Return exactly and only these lines: the first of the listing through the one containing "random.seed(7); RNG = np.random.default_rng(7)".

■ **DATA EXCERPT**:
--

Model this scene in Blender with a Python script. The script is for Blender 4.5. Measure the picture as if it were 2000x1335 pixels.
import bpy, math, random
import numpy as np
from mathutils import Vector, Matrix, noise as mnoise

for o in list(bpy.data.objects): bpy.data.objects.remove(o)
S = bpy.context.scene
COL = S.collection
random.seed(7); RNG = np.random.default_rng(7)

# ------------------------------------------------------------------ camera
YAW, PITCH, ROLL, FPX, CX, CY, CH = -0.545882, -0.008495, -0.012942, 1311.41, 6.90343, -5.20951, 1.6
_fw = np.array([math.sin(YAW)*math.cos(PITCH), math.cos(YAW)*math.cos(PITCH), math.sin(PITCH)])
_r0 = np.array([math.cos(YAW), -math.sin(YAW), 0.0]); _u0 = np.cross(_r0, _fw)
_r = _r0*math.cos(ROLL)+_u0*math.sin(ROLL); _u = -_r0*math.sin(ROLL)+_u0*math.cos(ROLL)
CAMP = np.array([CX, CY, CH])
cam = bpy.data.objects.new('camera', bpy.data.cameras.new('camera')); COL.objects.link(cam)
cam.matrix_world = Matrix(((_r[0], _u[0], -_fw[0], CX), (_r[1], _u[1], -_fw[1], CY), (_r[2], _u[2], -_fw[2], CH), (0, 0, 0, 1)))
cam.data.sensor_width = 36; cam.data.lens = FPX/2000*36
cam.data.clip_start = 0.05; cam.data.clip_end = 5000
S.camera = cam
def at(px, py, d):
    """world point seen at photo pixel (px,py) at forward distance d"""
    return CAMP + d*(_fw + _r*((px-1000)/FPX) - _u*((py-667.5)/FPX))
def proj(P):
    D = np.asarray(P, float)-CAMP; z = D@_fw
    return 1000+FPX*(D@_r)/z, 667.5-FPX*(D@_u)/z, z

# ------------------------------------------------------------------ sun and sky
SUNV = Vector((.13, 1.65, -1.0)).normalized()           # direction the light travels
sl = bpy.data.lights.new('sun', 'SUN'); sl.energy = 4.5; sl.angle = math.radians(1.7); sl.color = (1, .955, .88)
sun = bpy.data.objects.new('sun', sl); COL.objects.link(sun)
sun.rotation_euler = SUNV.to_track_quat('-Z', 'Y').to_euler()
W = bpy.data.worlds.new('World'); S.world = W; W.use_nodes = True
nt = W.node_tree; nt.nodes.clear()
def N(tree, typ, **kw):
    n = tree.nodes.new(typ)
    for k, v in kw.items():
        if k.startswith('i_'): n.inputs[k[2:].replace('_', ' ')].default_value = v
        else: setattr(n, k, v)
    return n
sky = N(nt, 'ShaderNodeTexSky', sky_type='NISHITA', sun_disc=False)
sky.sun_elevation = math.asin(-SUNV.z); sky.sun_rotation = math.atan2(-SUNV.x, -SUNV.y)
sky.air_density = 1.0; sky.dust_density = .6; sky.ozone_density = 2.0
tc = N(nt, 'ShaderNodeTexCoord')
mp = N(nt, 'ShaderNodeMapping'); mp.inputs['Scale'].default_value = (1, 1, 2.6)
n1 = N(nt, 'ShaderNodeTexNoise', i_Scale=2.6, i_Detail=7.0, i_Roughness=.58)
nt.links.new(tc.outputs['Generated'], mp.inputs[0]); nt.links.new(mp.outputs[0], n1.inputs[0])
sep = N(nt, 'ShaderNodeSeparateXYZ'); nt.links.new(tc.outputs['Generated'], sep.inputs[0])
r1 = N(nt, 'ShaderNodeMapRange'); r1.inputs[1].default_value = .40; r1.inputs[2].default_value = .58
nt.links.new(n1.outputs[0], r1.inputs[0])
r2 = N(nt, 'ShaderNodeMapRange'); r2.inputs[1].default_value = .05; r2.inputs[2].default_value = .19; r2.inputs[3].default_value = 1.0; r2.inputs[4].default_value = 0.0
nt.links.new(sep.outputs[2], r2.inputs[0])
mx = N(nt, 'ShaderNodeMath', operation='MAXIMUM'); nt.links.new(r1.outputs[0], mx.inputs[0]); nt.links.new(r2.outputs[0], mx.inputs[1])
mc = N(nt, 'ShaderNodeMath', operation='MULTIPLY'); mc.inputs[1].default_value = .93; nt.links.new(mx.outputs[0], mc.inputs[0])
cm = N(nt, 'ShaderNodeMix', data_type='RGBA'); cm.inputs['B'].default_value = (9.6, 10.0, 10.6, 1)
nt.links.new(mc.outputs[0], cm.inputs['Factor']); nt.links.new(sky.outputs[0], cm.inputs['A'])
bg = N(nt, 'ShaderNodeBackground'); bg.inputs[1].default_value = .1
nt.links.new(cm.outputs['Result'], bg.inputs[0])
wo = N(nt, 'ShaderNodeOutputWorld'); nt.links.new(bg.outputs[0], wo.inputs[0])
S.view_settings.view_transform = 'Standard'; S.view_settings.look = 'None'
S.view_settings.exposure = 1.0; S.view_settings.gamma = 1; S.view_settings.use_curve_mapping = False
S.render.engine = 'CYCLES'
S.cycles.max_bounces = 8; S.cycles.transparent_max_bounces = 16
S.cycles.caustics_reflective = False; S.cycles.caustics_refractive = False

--

■ **RESULT OF THE EXERCISE**:
Model this scene in Blender with a Python script. The script is for Blender 4.5. Measure the picture as if it were 2000x1335 pixels.
import bpy, math, random
import numpy as np
from mathutils import Vector, Matrix, noise as mnoise

for o in list(bpy.data.objects): bpy.data.objects.remove(o)
S = bpy.context.scene
COL = S.collection
random.seed(7); RNG = np.random.default_rng(7)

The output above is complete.